I continue my tour via the campsite not far from the city of Marrakech. Toyota and Land Rover vehicles with roof tents can be found here in various setups and modifications. The creativity and ingenuity of the individual drivers make each motorhome unique.
“I built it myself,” the Englishman tells me with obvious pride. “It turned out great,” I praise him. “Toyota is very reliable,” he continues. “

It has some modifications, but most of it is standard, so the weight is not very high. You can have the vehicle repaired anywhere, and spare parts are readily available. People here love Toyota, even if we take it to a Land Rover garage,” he laughs. We talk shop about roof tents for a while, then I say goodbye to Barry.

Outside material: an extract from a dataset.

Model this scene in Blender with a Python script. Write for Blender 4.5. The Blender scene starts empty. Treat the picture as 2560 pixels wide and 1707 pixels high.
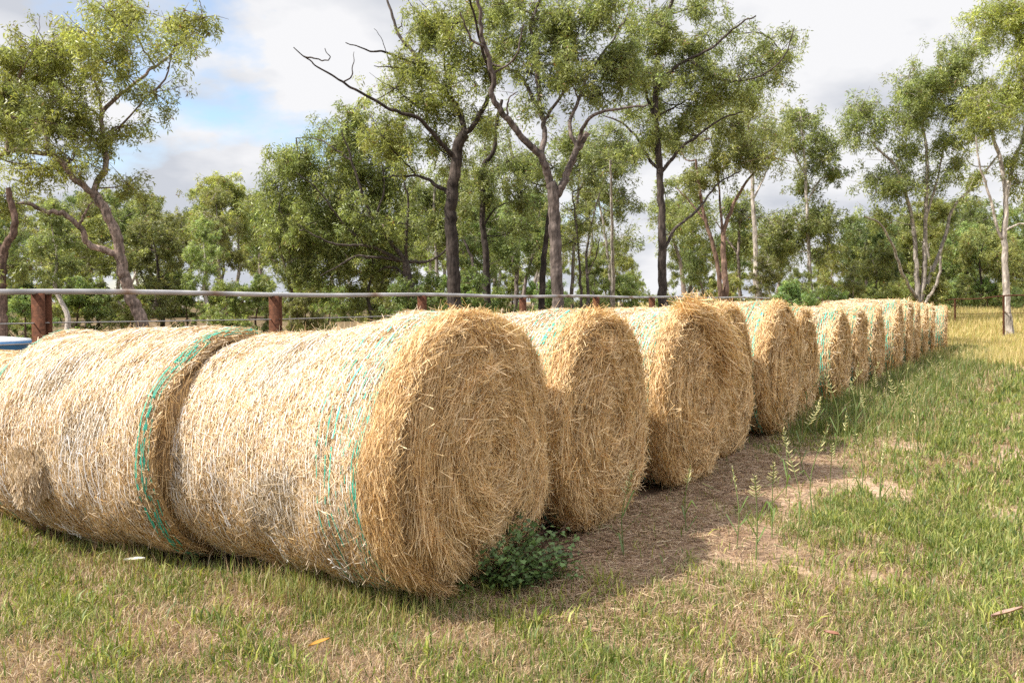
import bpy, math, random
import numpy as np
from mathutils import Vector
R_ = math.radians
SC = bpy.context.scene
COL = SC.collection
rng = np.random.default_rng(7)
random.seed(7)

# ------------------------------------------------------------------ camera
F, CX, CY, EYE = 2250.0, 1280.0, 853.5, 1.6
PITCH = math.atan(98.5 / F)
cam_d = bpy.data.cameras.new('camera')
cam_d.sensor_width = 36.0
cam_d.lens = F / 2560.0 * 36.0
cam_d.clip_end = 3000
cam_d.clip_start = 0.05
cam_d.dof.use_dof = True
cam_d.dof.focus_distance = 5.6
cam_d.dof.aperture_fstop = 11.0
cam = bpy.data.objects.new('camera', cam_d)
COL.objects.link(cam)
cam.location = (0, 0, EYE)
cam.rotation_euler = (math.pi / 2 - PITCH, 0, 0)
SC.camera = cam

# ------------------------------------------------------------------ sky + sun
SUN_EL, SUN_AZ = R_(48), math.atan2(-0.28, -0.958)      # direction towards the sun
sun_dir = Vector((math.cos(SUN_EL) * math.cos(SUN_AZ), math.cos(SUN_EL) * math.sin(SUN_AZ), math.sin(SUN_EL)))
W = bpy.data.worlds.new('World')
SC.world = W
W.use_nodes = True
nt = W.node_tree
N, LK = nt.nodes, nt.links
bg = N['Background']
sky = N.new('ShaderNodeTexSky')
sky.sky_type = 'NISHITA'
sky.sun_disc = False
sky.sun_elevation = SUN_EL
sky.sun_rotation = math.atan2(sun_dir.x, sun_dir.y)
sky.air_density = 1.0
sky.dust_density = 0.6
tc = N.new('ShaderNodeTexCoord')
sep = N.new('ShaderNodeSeparateXYZ')
LK.new(tc.outputs['Generated'], sep.inputs[0])
addz = N.new('ShaderNodeMath'); addz.operation = 'MAXIMUM'; addz.inputs[1].default_value = 0.0
LK.new(sep.outputs['Z'], addz.inputs[0])
addz2 = N.new('ShaderNodeMath'); addz2.operation = 'ADD'; addz2.inputs[1].default_value = 0.30
LK.new(addz.outputs[0], addz2.inputs[0])
dv = N.new('ShaderNodeVectorMath'); dv.operation = 'DIVIDE'
comb = N.new('ShaderNodeCombineXYZ')
for i in range(3):
    LK.new(addz2.outputs[0], comb.inputs[i])
LK.new(tc.outputs['Generated'], dv.inputs[0]); LK.new(comb.outputs[0], dv.inputs[1])
off = N.new('ShaderNodeVectorMath'); off.operation = 'ADD'; off.inputs[1].default_value = (9.28, 6.1, 0)
LK.new(dv.outputs[0], off.inputs[0])
n1 = N.new('ShaderNodeTexNoise'); n1.inputs['Scale'].default_value = 1.15; n1.inputs['Detail'].default_value = 7; n1.inputs['Roughness'].default_value = 0.55
n1.inputs['Distortion'].default_value = 0.25
LK.new(off.outputs[0], n1.inputs['Vector'])
rp = N.new('ShaderNodeValToRGB')
rp.color_ramp.elements[0].position = 0.335; rp.color_ramp.elements[1].position = 0.425
LK.new(n1.outputs['Fac'], rp.inputs['Fac'])
n2 = N.new('ShaderNodeTexNoise'); n2.inputs['Scale'].default_value = 2.3; n2.inputs['Detail'].default_value = 6
LK.new(off.outputs[0], n2.inputs['Vector'])
rc = N.new('ShaderNodeValToRGB')
rc.color_ramp.elements[0].position = 0.40; rc.color_ramp.elements[0].color = (3.5, 3.65, 4.0, 1)
rc.color_ramp.elements[1].position = 0.56; rc.color_ramp.elements[1].color = (5.2, 5.2, 5.3, 1)
LK.new(n2.outputs['Fac'], rc.inputs['Fac'])
mx = N.new('ShaderNodeMix'); mx.data_type = 'RGBA'
LK.new(rp.outputs['Color'], mx.inputs['Factor'])
LK.new(sky.outputs[0], mx.inputs[6])
zen = N.new('ShaderNodeMath'); zen.operation = 'MULTIPLY_ADD'; zen.inputs[1].default_value = 2.4; zen.inputs[2].default_value = 0.80
zs = N.new('ShaderNodeMath'); zs.operation = 'SUBTRACT'; zs.inputs[1].default_value = 0.32; zs.use_clamp = True
LK.new(addz.outputs[0], zs.inputs[0])
LK.new(zs.outputs[0], zen.inputs[0])
zc = N.new('ShaderNodeVectorMath'); zc.operation = 'SCALE'
LK.new(rc.outputs['Color'], zc.inputs[0]); LK.new(zen.outputs[0], zc.inputs['Scale'])
LK.new(zc.outputs[0], mx.inputs[7])
LK.new(mx.outputs[2], bg.inputs['Color'])
bg.inputs['Strength'].default_value = 0.10

sl = bpy.data.lights.new('sun', 'SUN')
sl.energy = 4.0
sl.angle = R_(0.6)
sl.color = (1.0, 0.93, 0.82)
so = bpy.data.objects.new('sun', sl)
COL.objects.link(so)
so.rotation_euler = sun_dir.to_track_quat('Z', 'Y').to_euler()

SC.view_settings.view_transform = 'Standard'
SC.view_settings.look = 'None'
SC.view_settings.exposure = 1.18
SC.view_settings.gamma = 1.0
SC.cycles.use_denoising = False
SC.cycles.max_bounces = 8
SC.cycles.transparent_max_bounces = 6
SC.cycles.sample_clamp_indirect = 4.0

# ------------------------------------------------------------------ helpers
cp, sp = math.cos(PITCH), math.sin(PITCH)
def at(px, py, Y):
    """world point at depth Y (metres forward) on the line of sight of source pixel px, py"""
    u = (CY - py) / F
    vy, vz = cp + u * sp, -sp + u * cp
    k = Y / vy
    return np.array([(px - CX) / F * k, Y, EYE + vz * k])
AX = np.array([0.853, -0.522])     # towards the exposed end faces
AR = np.array([0.522, 0.853])      # along the line of rows
P1 = np.array([-0.28, 4.95])

def sstep(a, b, x):
    t = np.clip((np.asarray(x, float) - a) / (b - a), 0, 1)
    return t * t * (3 - 2 * t)
def gz(x, y):
    x = np.asarray(x, float); y = np.asarray(y, float)
    z = 0.10 * sstep(8, 17, y) + 0.75 * sstep(27, 47, y) + 0.45 * sstep(48, 90, y)
    o = (x - P1[0]) * AX[0] + (y - P1[1]) * AX[1]
    z = z + 0.28 * sstep(-5.2, -9.5, o) * sstep(40, 20, y)
    z = z + 0.018 * np.sin(x * 2.1 + y * 1.3) * np.sin(y * 2.7 - x * 0.8 + 1) + 0.01 * np.sin(x * 5.3 + 2) * np.sin(y * 4.7)
    return z

def norm(v):
    return v / np.maximum(np.linalg.norm(v, axis=-1, keepdims=True), 1e-9)

class MB:
    """collects numpy geometry, links it as ONE mesh object"""
    def __init__(s):
        s.v, s.c, s.f, s.n = [], [], [], 0
    def add(s, V, faces, C=None):
        V = np.asarray(V, float).reshape(-1, 3)
        for fa in (faces if isinstance(faces, list) else [faces]):
            s.f.append(np.asarray(fa, np.int64) + s.n)
        if C is None:
            C = np.ones((len(V), 3))
        C = np.asarray(C, float)
        if C.ndim == 1:
            C = np.tile(C, (len(V), 1))
        s.v.append(V); s.c.append(C); s.n += len(V)
        return s
    def mesh(s, name, mat, smooth=False):
        V = np.concatenate(s.v) if s.v else np.zeros((0, 3))
        C = np.concatenate(s.c) if s.c else np.zeros((0, 3))
        me = bpy.data.meshes.new(name)
        nl = sum(f.size for f in s.f); npoly = sum(len(f) for f in s.f)
        me.vertices.add(len(V)); me.loops.add(nl); me.polygons.add(npoly)
        me.vertices.foreach_set('co', V.astype(np.float32).ravel())
        me.loops.foreach_set('vertex_index', np.concatenate([f.ravel() for f in s.f]).astype(np.int32))
        st, k = [], 0
        for f in s.f:
            st.append(k + np.arange(len(f)) * f.shape[1]); k += f.size
        me.polygons.foreach_set('loop_start', np.concatenate(st).astype(np.int32))
        if smooth:
            me.polygons.foreach_set('use_smooth', np.ones(npoly, bool))
        me.update(calc_edges=True)
        a = me.attributes.new('Col', 'FLOAT_COLOR', 'POINT')
        a.data.foreach_set('color', np.concatenate([C, np.ones((len(C), 1))], 1).astype(np.float32).ravel())
        if mat:
            me.materials.append(mat)
        return me
    def build(s, name, mat, parent=None, smooth=False, loc=None):
        o = bpy.data.objects.new(name, s.mesh(name, mat, smooth))
        COL.objects.link(o)
        if parent:
            o.parent = parent
        if loc is not None:
            o.location = loc
        return o

def tag(o, label=None, cat=None, group=None, kind=None):
    if label: o['label'] = label
    if cat: o['category'] = cat
    if group: o['group'] = group
    if kind: o['kind'] = kind
    return o
def empty(name, loc, rz=0.0, scale=(1, 1, 1)):
    o = bpy.data.objects.new(name, None)
    COL.objects.link(o)
    o.location = loc; o.rotation_euler = (0, 0, rz); o.scale = scale
    o.empty_display_size = 0.2
    return o
def dup(root, loc, rz, scale=(1, 1, 1)):
    r = root.copy(); COL.objects.link(r)
    r.location = loc; r.rotation_euler = (0, 0, rz); r.scale = scale
    for ch in list(root.children):
        c = ch.copy(); COL.objects.link(c); c.parent = r
        for g in list(ch.children):
            d = g.copy(); COL.objects.link(d); d.parent = c
    return r

def tube(mb, P, Rd, sides=6, col=None, cap=True):
    P = np.asarray(P, float); n = len(P)
    Rd = np.broadcast_to(np.asarray(Rd, float), (n,))
    T = np.gradient(P, axis=0); T = norm(T)
    up = np.array([0.31, 0.17, 0.93])
    if abs(T.mean(0) @ up) > 0.9 * np.linalg.norm(T.mean(0)):
        up = np.array([0.9, 0.3, 0.1])
    A = norm(np.cross(T, up)); B = np.cross(T, A)
    th = np.linspace(0, 2 * np.pi, sides, endpoint=False)
    V = P[:, None] + Rd[:, None, None] * (np.cos(th)[None, :, None] * A[:, None] + np.sin(th)[None, :, None] * B[:, None])
    i = np.arange(n - 1)[:, None] * sides; j = np.arange(sides)[None]; j2 = (j + 1) % sides
    q = np.stack([i + j, i + j2, i + sides + j2, i + sides + j], -1).reshape(-1, 4)
    mb.add(V.reshape(-1, 3), q, col)
    if cap and sides in (3, 4):
        pass

def ribbons(mb, c, d, side, L, Wd, col, bend=None):
    """n flat straws: centre c, unit direction d, side vector"""
    h = d * (L / 2)[:, None]; s = side * (Wd / 2)[:, None]
    V = np.stack([c - h - s, c - h + s, c + h + s, c + h - s], 1)
    n = len(c)
    mb.add(V.reshape(-1, 3), np.arange(4 * n).reshape(n, 4), np.repeat(col, 4, 0))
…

On the way back to our Terra Love, I meet a wood artist who has his stall here at the campsite and is passionate about his work.

I watch in amazement as he creates artistic woodturning works with simple but ingenious tools. In Morocco, many artists learn their skills from generation to generation, and the art of woodturning is often part of a family tradition.

Moroccan wood artists often use traditional materials such as high-quality woods that are native to the Arabian Peninsula and North Africa, such as cedar, rosewood and olive wood. Elaborate inlays and carvings are characteristic of Moroccan carpentry and are often used in furniture, doors and other woodwork. Typical motifs include geometric patterns, arabesque designs and floral ornaments.


Since Tanja flew to Germany three weeks ago for family reasons, I’ve been holding down the fort here and can hardly wait until she’s back with me. Sometimes I sit on the roof of our expedition vehicle and watch the off-roaders, overlanders and expedition vehicles set off every day. Each individual vehicle represents its own story, a journey into the unknown that fascinates me and increases my anticipation of Tanja’s return. As the engines start and the travelers take down their tents, I feel a strong wanderlust and a deep longing for freedom and adventure.

The thoughts of distant places, unknown roads and the uncertain future make my heart beat faster. Perhaps you know the feeling you get when you see driving scenes like this? This mixture of excitement, the desire for freedom and the insatiable longing for new horizons.

In these moments, I remember the many unforgettable moments Tanja and I experienced during our own travels and look forward to sharing these experiences with her again once she returns. The idea of continuing our journey together drives me forward and makes me look forward to the adventures ahead.